Process windows have to be carefully managed between the time a part is moulded to the time it’s primed and ready for paint, and paint adhesion is always a challenge with Metton.

“You have to prime the part appropriately – we scuff the parts to prepare the surface for paint. We want to remove any oxidation that may have arisen on the part.” Metton is also not UV stabilised. It is sensitive to sunlight and if the parts are exposed to sunlight, it will degrade the part performance quality. For this reason, all Metton parts must have an appropriate thickness of paint applied that does not allow sunlight to penetrate.

Also, the tensile properties that make Metton so effective at low temperature impact resistance means that manufacturers can’t produce direct replacements for parts designed for other materials. “The material properties don’t necessarily align – you can’t make a Metton part by directly copying the tooling for a non-Metton part,” says Wailes. “You have to change some of the features to make the part more rigid than you would for a part made of fibreglass.”

Although Kenworth is using Metton on its T800, W900, T660, T2000 and the T370 trucks, its use depends on production volumes. “Low volume model parts might use open mould or sheet-moulding compound (SMC) material.

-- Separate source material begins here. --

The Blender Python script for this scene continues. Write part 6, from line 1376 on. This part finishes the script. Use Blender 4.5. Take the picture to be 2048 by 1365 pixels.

It needs to be financially feasible to make a part with a particular process. Traditionally, fibreglass tools cost less than Metton, which in turn cost less than SMC. But your part price is inverse – an open mould fibreglass part will cost more than a Metton part, and SMC costs less than Metton part. So if you are willing to invest more in your tooling, you can get your piece price down, but to invest more in your tooling means you need to have the volumes of sales to support it,” Wailes concludes.